TASK STATEMENT:
Wherever the string "scene" appears in a line, extract that line.

STORED DATA:
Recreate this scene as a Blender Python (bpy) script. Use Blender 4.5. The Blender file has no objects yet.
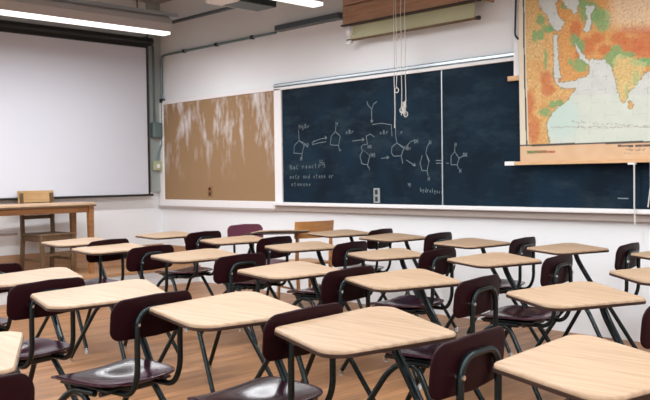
import bpy, bmesh, math, random
from math import sin, cos, pi, radians, atan2, hypot
from mathutils import Vector, Matrix, noise as mnoise
random.seed(7)
scene = bpy.context.scene
COL = scene.collection
H = 1.25                     # eye height
XW, YB, ZC = -9.0, 5.88, 3.45   # screen wall, chalkboard wall, ceiling
ZL = 2.80                    # lamp height
PLAT = .20

# ------------------------------------------------------------------ materials
def nodes(name):
    m = bpy.data.materials.new(name); m.use_nodes = True
    nt = m.node_tree; b = nt.nodes['Principled BSDF']
    return m, nt, b
def plain(name, rgb, rough=.5, metal=0, coat=0, spec=.5, emit=None, es=0, var=0, vscale=8, bump=0, bscale=60):
    m, nt, b = nodes(name)
    b.inputs['Base Color'].default_value = (*rgb, 1); b.inputs['Roughness'].default_value = rough
    b.inputs['Metallic'].default_value = metal; b.inputs['Coat Weight'].default_value = coat
    b.inputs['Specular IOR Level'].default_value = spec
    if emit:
        b.inputs['Emission Color'].default_value = (*emit, 1); b.inputs['Emission Strength'].default_value = es
    if var or bump:
        tc = nt.nodes.new('ShaderNodeTexCoord')
    if var:
        n = nt.nodes.new('ShaderNodeTexNoise'); n.inputs['Scale'].default_value = vscale; n.inputs['Detail'].default_value = 5
        nt.links.new(tc.outputs['Object'], n.inputs['Vector'])
        r = nt.nodes.new('ShaderNodeMix'); r.data_type = 'RGBA'
        r.inputs[6].default_value = (*[c*(1-var) for c in rgb], 1); r.inputs[7].default_value = (*[min(1, c*(1+var)) for c in rgb], 1)
        nt.links.new(n.outputs['Fac'], r.inputs[0]); nt.links.new(r.outputs[2], b.inputs['Base Color'])
    if bump:
        n2 = nt.nodes.new('ShaderNodeTexNoise'); n2.inputs['Scale'].default_value = bscale
        nt.links.new(tc.outputs['Object'], n2.inputs['Vector'])
        bp = nt.nodes.new('ShaderNodeBump'); bp.inputs['Strength'].default_value = bump; bp.inputs['Distance'].default_value = .01
        nt.links.new(n2.outputs['Fac'], bp.inputs['Height']); nt.links.new(bp.outputs['Normal'], b.inputs['Normal'])
    return m
def wood(name, c1, c2, scale=(1, 12, 12), rough=.4, dist=.6, ns=3, coat=0):
    m, nt, b = nodes(name)
    tc = nt.nodes.new('ShaderNodeTexCoord'); mp = nt.nodes.new('ShaderNodeMapping'); mp.inputs['Scale'].default_value = scale
    n = nt.nodes.new('ShaderNodeTexNoise'); n.inputs['Scale'].default_value = ns; n.inputs['Detail'].default_value = 6; n.inputs['Distortion'].default_value = dist
    r = nt.nodes.new('ShaderNodeValToRGB'); r.color_ramp.elements[0].position = .3; r.color_ramp.elements[1].position = .7
    r.color_ramp.elements[0].color = (*c1, 1); r.color_ramp.elements[1].color = (*c2, 1)
    nt.links.new(tc.outputs['Object'], mp.inputs['Vector']); nt.links.new(mp.outputs['Vector'], n.inputs['Vector'])
    nt.links.new(n.outputs['Fac'], r.inputs['Fac']); nt.links.new(r.outputs['Color'], b.inputs['Base Color'])
    b.inputs['Roughness'].default_value = rough; b.inputs['Coat Weight'].default_value = coat
    return m
def floor_mat():
    m, nt, b = nodes('oak_floor_boards'); N = nt.nodes; L = nt.links
    tc = N.new('ShaderNodeTexCoord'); mp = N.new('ShaderNodeMapping'); mp.inputs['Rotation'].default_value = (0, 0, pi/2)
    br = N.new('ShaderNodeTexBrick'); br.inputs['Scale'].default_value = 1; br.inputs['Brick Width'].default_value = 1.6; br.inputs['Row Height'].default_value = .085
    br.inputs['Mortar Size'].default_value = .0022; br.inputs['Color1'].default_value = (.26, .115, .045, 1); br.inputs['Color2'].default_value = (.44, .21, .088, 1)
    br.inputs['Mortar'].default_value = (.12, .055, .025, 1); br.inputs['Bias'].default_value = 0; br.offset = .37
    L.new(tc.outputs['Object'], mp.inputs['Vector']); L.new(mp.outputs['Vector'], br.inputs['Vector'])
    m2 = N.new('ShaderNodeMapping'); m2.inputs['Scale'].default_value = (14, 1, 1)
    n = N.new('ShaderNodeTexNoise'); n.inputs['Scale'].default_value = 2.2; n.inputs['Detail'].default_value = 8; n.inputs['Distortion'].default_value = .8
    L.new(tc.outputs['Object'], m2.inputs['Vector']); L.new(m2.outputs['Vector'], n.inputs['Vector'])
    r = N.new('ShaderNodeValToRGB'); r.color_ramp.elements[0].position = .32; r.color_ramp.elements[0].color = (.52, .47, .42, 1)
    r.color_ramp.elements[1].position = .68; r.color_ramp.elements[1].color = (1.25, 1.22, 1.2, 1)
    L.new(n.outputs['Fac'], r.inputs['Fac'])
    mx = N.new('ShaderNodeMix'); mx.data_type = 'RGBA'; mx.blend_type = 'MULTIPLY'; mx.inputs[0].default_value = 1
    L.new(br.outputs['Color'], mx.inputs[6]); L.new(r.outputs['Color'], mx.inputs[7])
    n3 = N.new('ShaderNodeTexNoise'); n3.inputs['Scale'].default_value = 1.3; n3.inputs['Detail'].default_value = 3
    L.new(tc.outputs['Object'], n3.inputs['Vector'])
    mx2 = N.new('ShaderNodeMix'); mx2.data_type = 'RGBA'; mx2.inputs[7].default_value = (.30, .155, .07, 1)
    mt = N.new('ShaderNodeMath'); mt.operation = 'MULTIPLY'; mt.inputs[1].default_value = .55
    L.new(n3.outputs['Fac'], mt.inputs[0]); L.new(mt.outputs[0], mx2.inputs[0]); L.new(mx.outputs[2], mx2.inputs[6])
    L.new(mx2.outputs[2], b.inputs['Base Color'])
    b.inputs['Roughness'].default_value = .45
    bp = N.new('ShaderNodeBump'); bp.inputs['Strength'].default_value = .15; bp.inputs['Distance'].default_value = .004
    L.new(br.outputs['Fac'], bp.inputs['Height']); L.new(bp.outputs['Normal'], b.inputs['Normal'])
    return m
def board_mat():
    m, nt, b = nodes('slate_blue_chalkboard'); N = nt.nodes; L = nt.links
    tc = N.new('ShaderNodeTexCoord')
    n = N.new('ShaderNodeTexNoise'); n.inputs['Scale'].default_value = 1.6; n.inputs['Detail'].default_value = 6; n.inputs['Distortion'].default_value = 1.2
    L.new(tc.outputs['Object'], n.inputs['Vector'])
    r = N.new('ShaderNodeValToRGB'); r.color_ramp.elements[0].position = .35; r.color_ramp.elements[0].color = (.0035, .0100, .0190, 1)
    r.color_ramp.elements[1].position = .75; r.color_ramp.elements[1].color = (.007, .024, .045, 1)
    L.new(n.outputs['Fac'], r.inputs['Fac'])
    # wiped chalk haze
    m2 = N.new('ShaderNodeMapping'); m2.inputs['Scale'].default_value = (1, 1, 2.5)
    n2 = N.new('ShaderNodeTexNoise'); n2.inputs['Scale'].default_value = 3; n2.inputs['Detail'].default_value = 9; n2.inputs['Roughness'].default_value = .65
    L.new(tc.outputs['Object'], m2.inputs['Vector']); L.new(m2.outputs['Vector'], n2.inputs['Vector'])
    r2 = N.new('ShaderNodeValToRGB'); r2.color_ramp.elements[0].position = .5; r2.color_ramp.elements[0].color = (0, 0, 0, 1)
    r2.color_ramp.elements[1].position = .85; r2.color_ramp.elements[1].color = (1, 1, 1, 1)
    L.new(n2.outputs['Fac'], r2.inputs['Fac'])
    mt = N.new('ShaderNodeMath'); mt.operation = 'MULTIPLY'; mt.inputs[1].default_value = .22
    L.new(r2.outputs['Color'], mt.inputs[0])
    mx = N.new('ShaderNodeMix'); mx.data_type = 'RGBA'; mx.inputs[7].default_value = (.10, .16, .2, 1)
    L.new(mt.outputs[0], mx.inputs[0]); L.new(r.outputs['Color'], mx.inputs[6]); L.new(mx.outputs[2], b.inputs['Base Color'])
    b.inputs['Roughness'].default_value = .7; b.inputs['Specular IOR Level'].default_value = .12
    return m
def cork_mat():
    m, nt, b = nodes('cork_with_chalk_smears'); N = nt.nodes; L = nt.links
    tc = N.new('ShaderNodeTexCoord')
    n = N.new('ShaderNodeTexNoise'); n.inputs['Scale'].default_value = 90; n.inputs['Detail'].default_value = 2
    L.new(tc.outputs['Object'], n.inputs['Vector'])
    r = N.new('ShaderNodeValToRGB'); r.color_ramp.elements[0].position = .35; r.color_ramp.elements[0].color = (.27, .16, .08, 1)
    r.color_ramp.elements[1].position = .7; r.color_ramp.elements[1].color = (.33, .205, .11, 1)
    L.new(n.outputs['Fac'], r.inputs['Fac'])
    m2 = N.new('ShaderNodeMapping'); m2.inputs['Scale'].default_value = (7, 1, 2.4); m2.inputs['Rotation'].default_value = (0, .2, 0)
    n2 = N.new('ShaderNodeTexNoise'); n2.inputs['Scale'].default_value = 1.1; n2.inputs['Detail'].default_value = 7; n2.inputs['Roughness'].default_value = .6
    L.new(tc.outputs['Object'], m2.inputs['Vector']); L.new(m2.outputs['Vector'], n2.inputs['Vector'])
    r2 = N.new('ShaderNodeValToRGB'); r2.color_ramp.elements[0].position = .5; r2.color_ramp.elements[0].color = (0, 0, 0, 1)
    r2.color_ramp.elements[1].position = .70; r2.color_ramp.elements[1].color = (.9, .9, .9, 1)
    L.new(n2.outputs['Fac'], r2.inputs['Fac'])
    sp = N.new('ShaderNodeSeparateXYZ'); L.new(tc.outputs['Object'], sp.inputs[0])
    mr = N.new('ShaderNodeMapRange'); mr.inputs[1].default_value = 1.2; mr.inputs[2].default_value = 1.8
    L.new(sp.outputs['Z'], mr.inputs[0])
    mm = N.new('ShaderNodeMath'); mm.operation = 'MULTIPLY'; L.new(r2.outputs['Color'], mm.inputs[0]); L.new(mr.outputs[0], mm.inputs[1])
    mx = N.new('ShaderNodeMix'); mx.data_type = 'RGBA'; mx.inputs[7].default_value = (.66, .63, .64, 1)
    L.new(mm.outputs[0], mx.inputs[0]); L.new(r.outputs['Color'], mx.inputs[6]); L.new(mx.outputs[2], b.inputs['Base Color'])
    b.inputs['Roughness'].default_value = .95
    return m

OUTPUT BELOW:
Recreate this scene as a Blender Python (bpy) script. Use Blender 4.5. The Blender file has no objects yet.
scene = bpy.context.scene
COL = scene.collection